春季キャンプでのブルペン投球を取材した野球解説者の上原浩治氏は、
「前田健太投手のボールは、まさに別格だった」
と絶賛していた。しかしそれが結果につながることなく、前田はデトロイト・タイガースから戦力外通告を受けた。
その後、前田の去就については古巣・広島カープやドジャースへの復帰など、様々な憶測が飛び交った。とりわけ広島ファンの間では、守護神・栗林良吏やハーンの調子が安定しないこともあって、「マエケンをセットアッパーに!」という声まで上がるほど、期待が膨らんでいた。
ところが5月15日に、状況は一転。
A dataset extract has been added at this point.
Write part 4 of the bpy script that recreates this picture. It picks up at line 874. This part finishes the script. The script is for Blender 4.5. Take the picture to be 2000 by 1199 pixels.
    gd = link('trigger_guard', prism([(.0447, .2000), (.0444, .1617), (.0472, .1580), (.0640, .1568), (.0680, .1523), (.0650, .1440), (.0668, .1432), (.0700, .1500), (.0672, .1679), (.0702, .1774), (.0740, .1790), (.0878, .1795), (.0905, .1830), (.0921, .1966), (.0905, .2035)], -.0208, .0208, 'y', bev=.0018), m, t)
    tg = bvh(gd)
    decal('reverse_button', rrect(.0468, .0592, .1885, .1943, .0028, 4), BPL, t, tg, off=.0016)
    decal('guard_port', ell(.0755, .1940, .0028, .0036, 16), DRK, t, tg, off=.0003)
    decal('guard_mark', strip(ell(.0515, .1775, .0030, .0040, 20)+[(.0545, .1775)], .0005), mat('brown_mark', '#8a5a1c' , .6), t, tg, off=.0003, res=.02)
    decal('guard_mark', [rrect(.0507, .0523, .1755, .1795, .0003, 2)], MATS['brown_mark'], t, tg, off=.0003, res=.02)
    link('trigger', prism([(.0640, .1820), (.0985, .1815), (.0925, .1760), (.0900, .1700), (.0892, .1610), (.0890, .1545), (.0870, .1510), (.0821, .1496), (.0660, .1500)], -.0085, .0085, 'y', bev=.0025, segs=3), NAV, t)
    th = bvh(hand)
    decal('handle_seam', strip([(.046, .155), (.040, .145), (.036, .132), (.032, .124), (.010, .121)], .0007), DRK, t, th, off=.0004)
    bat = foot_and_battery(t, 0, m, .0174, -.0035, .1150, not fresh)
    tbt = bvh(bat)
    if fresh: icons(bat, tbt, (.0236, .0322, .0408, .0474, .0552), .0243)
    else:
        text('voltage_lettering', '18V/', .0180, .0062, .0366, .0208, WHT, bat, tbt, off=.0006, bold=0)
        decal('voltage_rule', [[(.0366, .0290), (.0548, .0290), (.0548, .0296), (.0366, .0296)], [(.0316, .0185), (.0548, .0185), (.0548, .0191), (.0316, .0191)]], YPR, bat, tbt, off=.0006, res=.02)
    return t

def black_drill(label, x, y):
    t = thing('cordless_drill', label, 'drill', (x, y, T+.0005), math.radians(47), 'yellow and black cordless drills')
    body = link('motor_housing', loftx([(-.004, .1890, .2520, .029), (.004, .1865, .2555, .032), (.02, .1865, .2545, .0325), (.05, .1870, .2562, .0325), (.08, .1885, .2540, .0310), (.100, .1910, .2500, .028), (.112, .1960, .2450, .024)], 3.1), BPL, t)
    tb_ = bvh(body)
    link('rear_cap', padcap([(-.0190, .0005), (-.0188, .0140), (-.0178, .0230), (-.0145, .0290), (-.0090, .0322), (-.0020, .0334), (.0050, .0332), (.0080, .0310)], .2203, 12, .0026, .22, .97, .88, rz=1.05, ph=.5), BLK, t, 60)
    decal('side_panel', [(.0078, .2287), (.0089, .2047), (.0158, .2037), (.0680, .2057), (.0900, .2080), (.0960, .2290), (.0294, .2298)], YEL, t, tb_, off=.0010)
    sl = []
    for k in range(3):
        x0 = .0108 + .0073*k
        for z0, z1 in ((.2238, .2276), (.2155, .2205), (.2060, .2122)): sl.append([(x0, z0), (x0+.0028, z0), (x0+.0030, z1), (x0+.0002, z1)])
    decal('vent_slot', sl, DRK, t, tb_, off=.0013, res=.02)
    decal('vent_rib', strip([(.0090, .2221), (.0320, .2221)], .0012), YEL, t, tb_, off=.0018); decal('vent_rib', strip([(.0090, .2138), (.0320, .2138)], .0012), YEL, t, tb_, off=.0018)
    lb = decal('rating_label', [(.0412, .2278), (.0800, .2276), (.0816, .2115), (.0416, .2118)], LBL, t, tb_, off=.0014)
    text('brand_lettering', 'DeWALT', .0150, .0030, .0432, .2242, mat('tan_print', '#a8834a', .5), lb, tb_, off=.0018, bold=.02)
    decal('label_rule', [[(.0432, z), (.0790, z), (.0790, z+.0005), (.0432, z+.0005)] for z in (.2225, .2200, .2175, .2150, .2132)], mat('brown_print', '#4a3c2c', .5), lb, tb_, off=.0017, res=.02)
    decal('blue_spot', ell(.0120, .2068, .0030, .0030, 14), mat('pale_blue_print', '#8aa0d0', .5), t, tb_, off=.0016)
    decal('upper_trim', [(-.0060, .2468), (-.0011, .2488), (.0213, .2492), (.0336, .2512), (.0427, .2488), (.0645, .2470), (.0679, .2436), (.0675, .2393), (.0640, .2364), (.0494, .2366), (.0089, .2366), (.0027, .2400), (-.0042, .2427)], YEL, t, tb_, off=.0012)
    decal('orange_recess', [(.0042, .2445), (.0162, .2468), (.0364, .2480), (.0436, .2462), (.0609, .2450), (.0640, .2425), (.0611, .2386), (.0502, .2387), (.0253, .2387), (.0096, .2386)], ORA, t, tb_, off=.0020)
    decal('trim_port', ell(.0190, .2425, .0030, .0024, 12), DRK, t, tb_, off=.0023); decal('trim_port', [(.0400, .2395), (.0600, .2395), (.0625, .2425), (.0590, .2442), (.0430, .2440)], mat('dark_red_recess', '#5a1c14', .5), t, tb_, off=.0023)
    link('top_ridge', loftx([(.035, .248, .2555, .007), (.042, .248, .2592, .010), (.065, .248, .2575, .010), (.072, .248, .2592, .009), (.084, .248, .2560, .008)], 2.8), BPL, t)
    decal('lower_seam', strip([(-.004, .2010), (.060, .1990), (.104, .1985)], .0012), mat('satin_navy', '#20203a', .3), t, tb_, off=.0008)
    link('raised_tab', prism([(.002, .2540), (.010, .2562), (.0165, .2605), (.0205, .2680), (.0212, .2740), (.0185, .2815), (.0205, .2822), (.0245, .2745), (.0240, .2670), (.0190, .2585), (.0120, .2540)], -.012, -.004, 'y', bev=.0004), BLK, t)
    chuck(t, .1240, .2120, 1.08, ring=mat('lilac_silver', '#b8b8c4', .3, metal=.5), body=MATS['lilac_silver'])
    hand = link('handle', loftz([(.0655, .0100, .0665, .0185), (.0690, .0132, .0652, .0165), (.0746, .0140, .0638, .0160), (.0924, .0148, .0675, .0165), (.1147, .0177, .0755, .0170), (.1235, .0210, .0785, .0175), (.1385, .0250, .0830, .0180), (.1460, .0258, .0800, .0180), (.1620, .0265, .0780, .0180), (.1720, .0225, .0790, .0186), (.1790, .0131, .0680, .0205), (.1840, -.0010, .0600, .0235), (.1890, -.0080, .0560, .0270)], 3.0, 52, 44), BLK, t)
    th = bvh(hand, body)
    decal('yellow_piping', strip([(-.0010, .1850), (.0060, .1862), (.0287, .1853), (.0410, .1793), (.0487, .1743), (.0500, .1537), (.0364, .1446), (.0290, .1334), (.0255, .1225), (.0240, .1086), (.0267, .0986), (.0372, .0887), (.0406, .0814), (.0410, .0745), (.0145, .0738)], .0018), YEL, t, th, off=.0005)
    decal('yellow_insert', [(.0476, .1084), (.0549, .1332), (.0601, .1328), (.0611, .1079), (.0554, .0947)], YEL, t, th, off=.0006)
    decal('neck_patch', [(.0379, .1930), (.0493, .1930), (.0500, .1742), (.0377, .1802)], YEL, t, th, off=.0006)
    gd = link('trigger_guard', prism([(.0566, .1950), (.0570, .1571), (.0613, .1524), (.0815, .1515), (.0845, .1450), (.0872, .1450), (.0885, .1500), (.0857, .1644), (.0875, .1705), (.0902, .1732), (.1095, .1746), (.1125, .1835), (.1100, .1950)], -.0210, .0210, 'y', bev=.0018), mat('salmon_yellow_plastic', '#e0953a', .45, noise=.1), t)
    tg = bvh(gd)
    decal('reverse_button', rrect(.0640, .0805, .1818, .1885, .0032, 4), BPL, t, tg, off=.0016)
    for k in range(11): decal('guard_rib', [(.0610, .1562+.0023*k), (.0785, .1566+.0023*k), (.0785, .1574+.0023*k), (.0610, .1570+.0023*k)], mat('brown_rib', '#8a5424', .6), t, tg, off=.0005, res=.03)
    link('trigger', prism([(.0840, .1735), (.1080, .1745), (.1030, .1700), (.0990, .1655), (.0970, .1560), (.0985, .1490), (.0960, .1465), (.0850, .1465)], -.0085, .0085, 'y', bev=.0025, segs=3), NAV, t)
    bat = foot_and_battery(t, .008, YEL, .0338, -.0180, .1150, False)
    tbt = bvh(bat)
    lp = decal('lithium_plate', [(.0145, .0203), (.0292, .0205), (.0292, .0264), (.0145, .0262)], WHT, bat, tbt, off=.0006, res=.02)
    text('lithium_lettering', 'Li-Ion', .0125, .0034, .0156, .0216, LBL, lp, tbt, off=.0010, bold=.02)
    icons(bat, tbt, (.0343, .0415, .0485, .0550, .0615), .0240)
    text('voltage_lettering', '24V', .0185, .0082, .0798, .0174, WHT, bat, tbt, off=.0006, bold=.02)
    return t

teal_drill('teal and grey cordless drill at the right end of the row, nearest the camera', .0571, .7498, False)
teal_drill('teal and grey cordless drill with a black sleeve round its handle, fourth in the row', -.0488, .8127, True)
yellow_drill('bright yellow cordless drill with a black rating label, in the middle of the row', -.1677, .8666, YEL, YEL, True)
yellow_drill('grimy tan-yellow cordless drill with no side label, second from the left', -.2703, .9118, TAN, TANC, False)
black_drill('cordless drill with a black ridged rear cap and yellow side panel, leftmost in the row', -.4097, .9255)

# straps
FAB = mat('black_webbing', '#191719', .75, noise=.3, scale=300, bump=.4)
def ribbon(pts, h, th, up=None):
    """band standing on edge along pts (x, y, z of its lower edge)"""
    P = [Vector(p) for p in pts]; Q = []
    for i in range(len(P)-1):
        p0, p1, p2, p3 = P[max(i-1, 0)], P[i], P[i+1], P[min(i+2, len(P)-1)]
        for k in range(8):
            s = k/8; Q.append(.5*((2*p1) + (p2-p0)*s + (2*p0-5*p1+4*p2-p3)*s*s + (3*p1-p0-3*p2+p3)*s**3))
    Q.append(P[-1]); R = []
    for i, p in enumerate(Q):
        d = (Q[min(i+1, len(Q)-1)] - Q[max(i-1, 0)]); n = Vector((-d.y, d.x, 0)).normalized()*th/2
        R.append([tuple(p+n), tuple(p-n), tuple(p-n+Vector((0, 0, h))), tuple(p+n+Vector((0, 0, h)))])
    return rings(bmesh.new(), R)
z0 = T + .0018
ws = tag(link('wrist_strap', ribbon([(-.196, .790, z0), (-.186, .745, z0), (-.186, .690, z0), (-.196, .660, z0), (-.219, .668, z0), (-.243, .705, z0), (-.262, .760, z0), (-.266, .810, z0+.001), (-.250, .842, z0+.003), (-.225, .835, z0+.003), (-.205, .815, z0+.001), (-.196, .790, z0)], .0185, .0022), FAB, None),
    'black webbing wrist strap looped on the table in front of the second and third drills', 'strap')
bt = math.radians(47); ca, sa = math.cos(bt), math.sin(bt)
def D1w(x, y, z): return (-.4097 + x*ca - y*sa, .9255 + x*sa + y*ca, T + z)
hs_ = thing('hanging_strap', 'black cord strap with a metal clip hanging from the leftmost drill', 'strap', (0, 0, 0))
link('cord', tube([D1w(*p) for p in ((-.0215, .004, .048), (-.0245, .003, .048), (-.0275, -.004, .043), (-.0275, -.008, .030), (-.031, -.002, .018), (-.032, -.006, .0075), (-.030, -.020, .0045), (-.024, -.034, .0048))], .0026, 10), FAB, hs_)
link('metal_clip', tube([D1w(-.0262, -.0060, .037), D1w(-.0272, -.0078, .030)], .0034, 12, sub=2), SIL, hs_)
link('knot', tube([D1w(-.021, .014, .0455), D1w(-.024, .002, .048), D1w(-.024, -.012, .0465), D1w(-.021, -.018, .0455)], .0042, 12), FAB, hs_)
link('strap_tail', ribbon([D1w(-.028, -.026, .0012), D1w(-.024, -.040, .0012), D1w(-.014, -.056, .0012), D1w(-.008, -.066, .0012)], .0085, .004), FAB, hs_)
前田がシカゴ・カブスとマイナー契約を結んだと報じられた。傘下のマイナーリーグで調整を重ね、準備が整い次第メジャー昇格する計画だという。
カブスでは今永昇太が左太腿裏の故障で15日間のIL(負傷者リスト)入りしており、復帰は早くても6月。その穴を埋める形で、先発起用のチャンスは十分にありそうだ。
カブスが37歳の右腕を獲得した背景には、上原氏がキャンプで指摘した「球の切れ味と制球力が今なお健在」という評価が大きく影響しているのだろう。年齢的に若くはないが、豊富な経験と自らを律する姿勢は、マイナーから這い上がる上で大きな武器となるはずだ。
上原氏はこうも語っていた。
「30代中盤から後半は勤続疲労でパフォーマンスが落ちやすいが、ここを乗り越えれば40代まで現役を続ける可能性が広がる」
まさにシーズン序盤のつまずきを、キャリアのターニングポイントに変えられるかどうか、だ。
マイナー契約で再スタートを切る前田の挑戦は、上原氏のコメントが決して大げさではなかったことを証明すると同時に、新たな舞台で輝きを取り戻す好機となろう。春季キャンプで見せた「桁違いの球」を再び見せつけてメジャー復帰する日を、野球ファンは心待ちにしている。